I did not realize how truly offensive this was until we met with Cardinal Jorge Urosa in Venezuela. Immediately upon learning of the attack on Tifereth Israel, Urosa characterized the attack as an assault upon all religions, and he called Jewish community leaders to express his solidarity with them. He, too, told us he believed the attack was the work of government bandits.

Despite Chavez’s claim that he would investigate the attack and protect Venezuela’s Jews, on Feb. 26 a hand grenade was thrown into the Beit Shmuel synagogue in Caracas.

The world needs to hold Chavez directly responsible for these attacks. Let us also remember that his government has tried openly to intimidate Jews on other occasions.

On Nov. 29, 2004, which is International Day of Solidarity with the Palestinian People, Venezuelan police raided Hebraica, the main Jewish school in Venezuela. The police chose to enter the complex just as the school’s 1,300 students were arriving in the morning. Ostensibly they were looking for weapons, but more likely the police were looking for places to plant weapons. Chavez happened to be visiting Iran that day.

A second raid took place on Dec. 1, 2007, on the eve of an important referendum in which Chavez attempted to expand his powers. The police told the heads of the school, “The next time we will find what we are looking for."

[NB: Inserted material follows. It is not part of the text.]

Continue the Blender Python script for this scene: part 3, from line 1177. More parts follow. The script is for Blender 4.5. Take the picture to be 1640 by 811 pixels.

More than a year ago, Rabbi Avi Weiss of Riverdale, N.Y., asked Engel to hold hearings on the state of Venezuelan Jewry. Such hearings would be a helpful way of demonstrating to Chavez that if he acts in this manner he will be branded as an anti-Semite, and that we are not accepting his lies.

Inexplicably, Engel still has not held hearings. In doing so, he not only is defying his own constituent, he also is ignoring the pleas of the Venezuelan Jewish community, since Chavez may be vulnerable to public pressure on this matter.

The Venezuelan Jewish community is living under state-sponsored anti-Semitism and a government that openly embraces Iran and Hezbollah. This is a recipe for disaster that should spur us to aggressive action.

“We are limited by what we can say,” we were told by Venezuela’s Jews, “but you must speak out on our behalf.”